Our USDA funded research project will attempt to quantify the effects of microclimates on grassland songbird demographic rates. Specifically, we will try to determine if certain microclimates are more beneficial for grassland bird species than others, and if larger habitat patches contain a greater diversity of microclimates. To do this, we will employ Unmanned Aircraft Systems (UAS, or drones) to systematically map the thermal landscape of grasslands in Wisconsin using remotely sensed thermal imagery. Drone collected imagery is a relatively new data source, but increasingly researchers are pushing the limits of this technology to answer landscape-scale ecological questions in novel ways. Ultimately, we hope to overlay this imagery with our grassland bird demographic data to answer applied management questions for grassland birds in Wisconsin. Funding is provided for by USDA Hatch Program.

Estimating grassland bird populations to inform landscape-level conservation

Grassland birds are having significant population declines primarily due to the loss of suitable grassland habitat. Effective conservation of grassland birds requires appropriate landscape management and accurate population estimates. However, the Midwestern States are not well sampled by Breeding Bird Survey (BBS) routes and restoring and protecting grassland habitat in the Midwest is difficult because most of the existing habitat is on private land.

To better inform conservation action of grassland birds, the Wisconsin Bird Conservation Initiative (WBCI) designated Grassland Bird Conservation Areas (GBCA) in focal grassland landscapes. These focal landscapes have higher amounts of grasslands and lower amounts of hostile habitat with the potential for multiple GBCAs. While the BBS data is insufficient to produce unbiased population estimates for the Midwest, Wisconsin’s 2nd Breeding Bird Atlas is a statewide volunteer-driven survey that includes additional point-count data on species abundance and detection.

Together with the U.S. Fish and Wildlife Service, we are using the Wisconsin’s BBA data to build species-specific models that estimate abundance for 20 focal species. These models provide estimates of how species abundance varies with land use and climate. This project aims to enhance our understanding of grassland bird vulnerability to land use and climate changes, provide local, statewide and regional estimates of grassland bird populations and evaluate the importance of focal grassland landscapes to the conservation of grassland birds. Funding is provided for by US FWS and Joint Ventures.

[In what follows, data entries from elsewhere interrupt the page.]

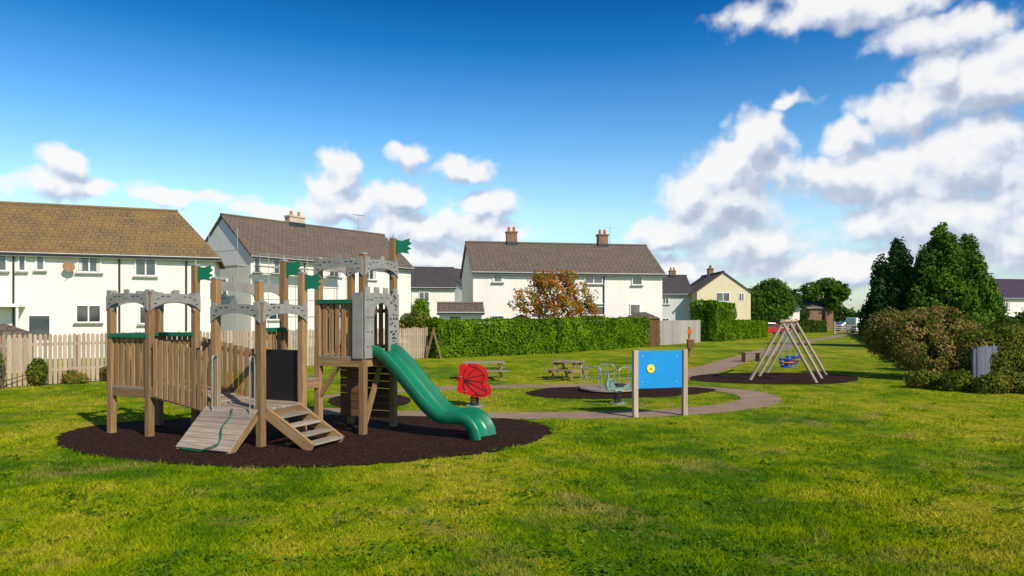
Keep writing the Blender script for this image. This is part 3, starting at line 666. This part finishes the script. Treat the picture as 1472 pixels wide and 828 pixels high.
# ------------------------------------------------------------ houses
def house(name,Lp,d,length,depth,eaves,ridge,wall,roof,wins=(),hipR=0,chim=(),pipes=(),ov=.3,doors=(),base=0,gwins=(),aerial=None):
    d=Vector((d[0],d[1],0)).normalized(); rz=math.atan2(d.y,d.x); e=empty(name,(Lp[0],Lp[1],base),rz)
    b=MB(); hd=depth/2
    vs=[(0,0,0),(length,0,0),(length,depth,0),(0,depth,0),(0,0,eaves),(length,0,eaves),(length,depth,eaves),(0,depth,eaves),(0,hd,ridge-.08),(length,hd,ridge-.08)]
    fs=[(0,1,5,4),(2,3,7,6)]
    if hipR: fs+=[(1,2,6,5),(3,0,4,8,7)]
    else: fs+=[(1,2,6,9,5),(3,0,4,8,7)]
    b.add(vs,fs,wall); b.build('walls',e)
    b=MB(); k=(ridge-eaves)/hd; th=.12
    x0=-.15;x1=length+(.15 if not hipR else ov); xr=length-hipR if hipR else x1
    ya=-ov; za=eaves-ov*k; sl2=math.hypot(hd+ov,ridge-za)
    def slab(c,lc):
        n=len(c); dn=Vector((0,0,-th)); b.add([Vector(q) for q in c]+[Vector(q)+dn for q in c],[tuple(range(n)),tuple(range(2*n-1,n-1,-1))]+[((i+1)%n,i,n+i,n+(i+1)%n) for i in range(n)],roof,list(lc)*2)
    z0=.1
    slab([(x0,ya,za+z0),(x1,ya,za+z0),(xr,hd,ridge+z0),(x0,hd,ridge+z0)],[(x0,0,0),(x1,0,0),(xr,sl2,0),(x0,sl2,0)])
    slab([(x1,depth+ov,za+z0),(x0,depth+ov,za+z0),(x0,hd,ridge+z0),(xr,hd,ridge+z0)],[(x1,0,0),(x0,0,0),(x0,sl2,0),(xr,sl2,0)])
    if hipR: slab([(x1,ya,za+z0),(x1,depth+ov,za+z0),(xr,hd,ridge+z0)],[(0,0,0),(depth,0,0),(hd,sl2,0)])
    b.cyl((x0,hd,ridge+z0),(xr,hd,ridge+z0),.11,roof,8)
    b.build('roof',e)
    b=MB(); b.cyl((x0,ya-.06,za),(x1,ya-.06,za),.06,'pipe',8); b.box(((x0+x1)/2,ya+.01,za-.01),(x1-x0,.03,.2),'white')
    for px in pipes: 
        b.cyl((px,-.07,0),(px,-.07,eaves-.35),.045,'pipe',8); b.cyl((px,-.07,eaves-.35),(px,ya-.05,za-.02),.045,'pipe',8)
    if aerial is not None:
        ax=aerial; b.cyl((ax,hd,ridge),(ax,hd,ridge+1.5),.022,'metal',6); b.cyl((ax-.6,hd,ridge+1.4),(ax+.6,hd,ridge+1.45),.015,'metal',6)
        for i in range(7): b.cyl((ax-.5+i*.16,hd-.2,ridge+1.42),(ax-.5+i*.16,hd+.2,ridge+1.42),.01,'metal',5)
    b.build('gutters_and_fascia',e)
    def win(b,x,z,w_,h_,o,ax,nn,door=False,mull=2):
        o=Vector(o);ax=Vector(ax);nn=Vector(nn)
        def bb(cx,cz,ww,hh,dep,off,mat):
            c=o+ax*cx+nn*(off); b.beam((c.x,c.y,cz-hh/2),(c.x,c.y,cz+hh/2),ww,dep,mat,tuple(nn))
        bb(x,z,w_-.1,h_-.1,.02,.015,'glass'); t=.06
        bb(x,z+h_/2-t/2,w_-2*t,t,.08,.03,'white'); bb(x,z-h_/2+t/2,w_-2*t,t,.08,.03,'white')
        bb(x-w_/2+t/2,z,t,h_,.08,.03,'white'); bb(x+w_/2-t/2,z,t,h_,.08,.03,'white')
        for i in range(1,mull): bb(x-w_/2+w_*i/mull,z,.06,h_-2*t,.07,.028,'white')
        if not door:
            bb(x,z-h_/2-.04,w_+.16,.07,.2,.07,'greyfence')
            if random.random()<.6: bb(x-w_*.36,z,w_*.14,h_-.17,.006,.03,'curtain'); bb(x+w_*.36,z,w_*.14,h_-.17,.006,.03,'curtain')
            if w_>1.1: bb(x+w_/4,z+h_*.22,w_/2-.1,.045,.06,.028,'white')
        else: bb(x,z-h_*.28,w_-.2,h_*.4,.03,.03,'white')
    b=MB()
    for q in wins: win(b,q[0],q[1],q[2],q[3],(0,0,0),(1,0,0),(0,-1,0),mull=(q[4] if len(q)>4 else 2))
    for q in doors: win(b,q[0],1.05+.02,q[1],2.1,(0,0,0),(1,0,0),(0,-1,0),True,1)
    for q in gwins: win(b,q[0],q[1],q[2],q[3],(0,0,0),(0,1,0),(-1,0,0))
    if wins or doors or gwins: b.build('windows_and_doors',e)
    if chim:
        b=MB()
        for (cx,mat,cw,hh) in chim:
            b.box((cx,hd,ridge+hh/2-.2),(cw,.55,hh+.4),mat); b.box((cx,hd,ridge+hh+.04),(cw+.12,.67,.1),mat)
            for k_ in range(2): b.cyl((cx-cw*.25+k_*cw*.5,hd,ridge+hh+.09),(cx-cw*.25+k_*cw*.5,hd,ridge+hh+.45),.12,'pot',12,.1)
            b.box((cx,hd-.29,ridge+.02),(cw+.06,.04,.3),'pipe')
        b.build('chimneys',e)
    return e
d=Vector((.935,.355)); R=Vector((-15.4,36)); Ln=14.0; L0=R-d*Ln
def s_at(px,L0,d):   # distance along a facade for a bearing
    u=(px-736)/1000; return (u*L0.y-L0.x)/(d.x-u*d.y)
def wn(L0,d,pxa,pxb,pya,pyb,mull=2):
    a=s_at(pxa,L0,d);c=s_at(pxb,L0,d); D=(L0+d*((a+c)/2)).y; z1=hz(pya,D);z0=hz(pyb,D); return ((a+c)/2,(z0+z1)/2,c-a,z1-z0,mull)
W=lambda *q:wn(L0,d,*q)
h1=house('white_rendered_house',L0,d,Ln,7,5.2,7.75,'wall','roof_or',[W(111,146,367,392),W(194,225,371,397),W(109,146,438,464),W(26,38,364,390,1),W(51,65,364,389,1),W(-6,11,362,390,1),W(200,228,440,466)],hipR=2,pipes=[s_at(20,L0,d),s_at(172,L0,d),s_at(268,L0,d)],doors=[(s_at(57,L0,d),.95)])
b=MB(); sx=s_at(102,L0,d); b.cyl((sx,-.35,4.45),(sx,-.45,4.42),.24,'dish',20,.26); b.cyl((sx,0,4.3),(sx,-.36,4.44),.025,'metal'); b.cyl((sx,-.4,4.2),(sx,-.8,4.35),.015,'metal')
sx=s_at(8,L0,d); b.box((sx,-.5,2.55),(1.6,1.0,.14),'white'); b.box((sx-.7,-.9,1.25),(.09,.09,2.45),'white'); b.box((sx+.7,-.9,1.25),(.09,.09,2.45),'white')
b.build('satellite_dish_and_porch',h1)
L0=Vector((-16.4,43.7)); R=Vector((-8,55)); d=(R-L0).normalized(); Ln=(R-L0).length
W=lambda *q:wn(L0,d,*q)
h2=house('white_rendered_house',L0,d,Ln,6.4,6.0,8.62,'wall','roof_gr',[W(364,374,368,392,1),W(390,412,370,394),W(470,490,378,398),W(520,540,382,402),W(385,410,435,460),W(470,492,432,452)],chim=[(5.6,'chbeige',1.3,.55)],pipes=[4.0,9.5],gwins=[(3.2,3.9,1.1,1.2)],aerial=11.5)
e=empty('scaffolding',(L0.x,L0.y,0),math.atan2(d.y,d.x)); b=MB()
for x in (.3,3.2,6.4):
    for y in(-.5,-1.4): b.cyl((x,y,0),(x,y,6.0),.022,'metal',8)
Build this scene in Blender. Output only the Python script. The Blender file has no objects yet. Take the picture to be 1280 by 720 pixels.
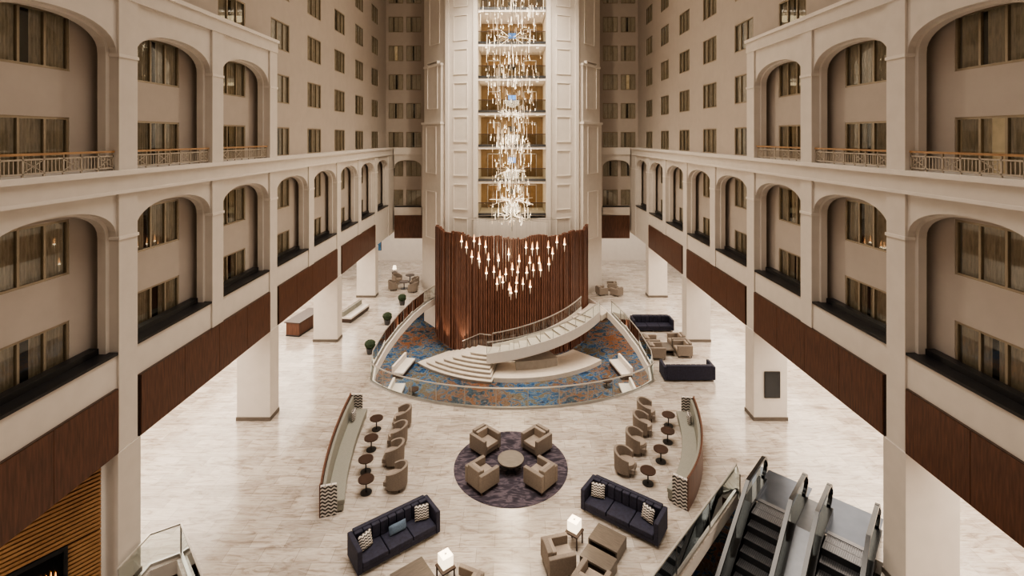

Grassland and Grassland Bird Conservation in the Age of Climate Change

Climate change is a global threat to wildlife and ecosystems, and grasslands currently face some of the most rapid and drastic threats from rising temperatures, increasing drought frequency, and severe storms. Concurrently, grassland birds have suffered the largest declines of any other group of birds due to habitat loss and degradation, and thus may be particularly vulnerable to climate change. This project is focused on understanding the current and future impacts of climate change on grasslands and grassland birds, document strategies to adapt management in the face of climate change, and identify key research needs to determine impacts and best practices.

To meet these goals, we are collaborating with Chris Ribic (USGS) and Neal Neimuth (FWS) to organize a steering committee comprised of scientists, land managers, and conservation professionals working in the Central Flyway of North America (which includes the Great Plains). Members of the committee will share their expertise through an internet-based survey, individual meetings, and a regional meeting to be held in 2020. To complement the guidance from the committee, we will conduct an extensive literature review, using both qualitative and quantitative methods to document climate change impacts and adaptation strategies. In 2021, we will publish a “State of Science” report summarizing critical projections, trends, gaps, and recommendations. Moreover, we will produce accessible extension documents intended for land managers, to ensure that the value of our work reaches all the people most likely to act on it. Funding is provided for by National Climate Adaptation Science Center.